Ana Lúcia’s Projeto Criança e Consumo is already operating in five Brazilian states. Within the next few years, she plans to expand throughout Latin America in partnership with the ANDI Network. Ana Lúcia is increasingly participating (and sometimes leading the way) in national and international networks. She has chosen to focus on turning her vision of a commercial free childhood into a reality, but she sees this goal as merely one step among many others to create an environment where children can thrive and develop healthily.




THE PERSON

At the age of eight, after losing her parents in a plan accident, Ana Lúcia began to feel the affect that environments—not just material but also emotional—have on a child. She became “obsessed” with this insight and decided to write her thesis in teacher’s college about how to create an optimal environment that stimulates a child’s full and healthy development. Ana Lúcia, of course, focused on the impact of ads on children’s health.

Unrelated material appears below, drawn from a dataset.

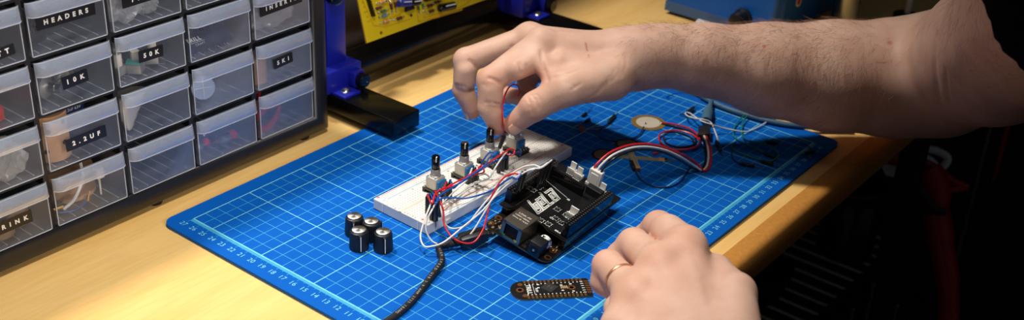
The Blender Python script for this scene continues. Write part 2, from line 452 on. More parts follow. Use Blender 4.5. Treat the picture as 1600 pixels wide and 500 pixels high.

With the money she inherited from her parents, Ana Lúcia created the Alana Institute. Initially, it focused on increasing the quality of life of low-income families and their children, in a community of 25,000 people on the eastern outskirts of Sao Paulo. This project, now entitled Espaço Alana, allowed Ana Lúcia to understand the social realities of low-income children. This experience made it all the more obvious to her that a child’s environment has deep consequences on his/her development. She saw innumerous examples of the harmful effects of childhood consumerism in that community, despite their low socioeconomic standing.

Ana Lúcia became increasingly convinced that this issue could only be addressed through a systemic and diversified approach involving the media, communication agencies, governments, the private sector, and all of society. Through Projeto Criança e Consumo (now the Alana Institute’s focal program) Ana Lúcia is strengthening her life-long commitment to children’s development.